Some other patterns such as database per service and shared database per service is mandatory.
1. CQRS Command Query Responsibility Segregation
CQRS means Command Query Responsibility Segregation. As the name implies, it is about separating the responsibility of writing and reading of data. CQRS is a code pattern and not an architectural pattern. It provide a way to optimise the database.
Return back result
In asynchronous workflow, it’s impossible to return the result thought the avocation path. There are several ways to return the result back to the caller. Note that it’s only an acknowledgment that the message has been store in queue.
- Using long polling technique, do it via another API endpoint. Let’s say we return the 302 status with location.
- Using webhooks. Of course, the client must provide webhooks. It should be a client as server.
- AWS WebSocket APIs
This asynchronous approach is not fit for all designs. It’s good for handling unpredictable traffic with significant volumes. So it’s not suitable for every use case. It’s better for scalability operations. There is no good design, only fit design for specific case.
Use cases:
- You implemented the database-per-service pattern and want to join data from multiple microservices.
- Your read and write workloads have separate requirements for scaling, latency, and consistency.
- Eventual consistency is acceptable for the read queries.
2. Event Sourcing
This pattern often used along with CQRS pattern.
Store events:
- AWS Eventbridge.
- Dynamodb if need to serve event like database in order to return GET response event event is being processed. Check the instruction here.
- Kinesis with S3.
Use case:
- Events are used to completely rebuild the application’s state.
- You require events to be replayed in the system, and that an application’s state can be determined at any point in time.
- You want to be able to reverse specific events without having to start with a blank application state.
- Your system requires a stream of events that can easily be serialized to create an automated log.
- Your system requires heavy read operations but is light on write operations; heavy read operations can be directed to an in-memory database, which is kept updated with the events stream.
3. Saga pattern
This pattern is for failure management. This help to build the consistency of data. Each service will handle both success and failure. We put the services in sequence. Many services need to work together to complete a task.

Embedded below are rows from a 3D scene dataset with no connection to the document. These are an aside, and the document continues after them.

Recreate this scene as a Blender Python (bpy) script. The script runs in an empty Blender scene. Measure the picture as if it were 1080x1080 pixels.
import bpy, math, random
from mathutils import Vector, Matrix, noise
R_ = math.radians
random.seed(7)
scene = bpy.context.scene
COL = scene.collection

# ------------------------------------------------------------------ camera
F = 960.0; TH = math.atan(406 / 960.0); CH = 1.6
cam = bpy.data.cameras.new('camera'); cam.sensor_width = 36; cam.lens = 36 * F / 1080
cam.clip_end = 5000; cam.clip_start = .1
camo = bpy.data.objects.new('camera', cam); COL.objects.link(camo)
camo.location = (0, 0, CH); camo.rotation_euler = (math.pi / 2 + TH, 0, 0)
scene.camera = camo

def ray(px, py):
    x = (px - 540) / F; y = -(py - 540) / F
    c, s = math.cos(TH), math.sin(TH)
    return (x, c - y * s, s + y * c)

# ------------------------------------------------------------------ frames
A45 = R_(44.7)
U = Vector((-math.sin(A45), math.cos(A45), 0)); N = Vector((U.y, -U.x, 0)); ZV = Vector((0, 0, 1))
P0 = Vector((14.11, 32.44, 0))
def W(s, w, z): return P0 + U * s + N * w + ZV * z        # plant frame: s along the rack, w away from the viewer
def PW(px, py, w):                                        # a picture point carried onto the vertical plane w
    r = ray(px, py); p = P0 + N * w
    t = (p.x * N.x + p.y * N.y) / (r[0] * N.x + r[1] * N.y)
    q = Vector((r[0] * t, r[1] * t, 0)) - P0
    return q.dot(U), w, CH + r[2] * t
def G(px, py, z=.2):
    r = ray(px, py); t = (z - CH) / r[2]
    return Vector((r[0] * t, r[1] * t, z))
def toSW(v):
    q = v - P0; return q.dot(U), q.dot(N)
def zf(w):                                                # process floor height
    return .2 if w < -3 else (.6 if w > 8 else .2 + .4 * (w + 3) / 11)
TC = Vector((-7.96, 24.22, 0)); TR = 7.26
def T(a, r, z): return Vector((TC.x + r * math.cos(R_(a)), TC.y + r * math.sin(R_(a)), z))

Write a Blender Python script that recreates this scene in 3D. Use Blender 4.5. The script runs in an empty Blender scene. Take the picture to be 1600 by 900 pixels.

Imagine that we have many services: order, payment and inventory. When a users create an order. We need to check the payment and minus an amount of money in their account. But what we will do if then it check the inventory and no item left? How to rollback this money?
There are two types of implementation:
- Choreography/ˌkɔːriˈɑːɡrəfi/: we develop event sourcing using message broker and other services will listen for events and proceed them locally both success and failure. But if the saga workflow steps increase, it becomes hard to manage.
- Orchestration/ˌɔːrkɪˈstreɪʃn/: we build an orchestration service to call other services locally, gathering the inputs, outputs, make them processed in order. Can use lambda step function to implement this pattern. It’s good for many steps of workflow.
Use case: use this pattern if it requires data consistency and rollback mechanism.
4. Proxy microservice pattern
This proxy is at the request level. It’s really good at transition time when we are moving monolith application to Microservices. A proxy service will represent the monolith application. Behind this proxy, it will send request to other services.
5. API composing pattern
A service calls other service APIs separately to get results and join them in-memory combination. Use it if we need to join data from multiple services. We can not avoid this in distributed system.
Distributed system as well as Microservices are for scalable system. We don’t have to apply all patterns due to complex implementation, pros and cons of it. No code, no issue with code. Keep it simple and extending it carefully.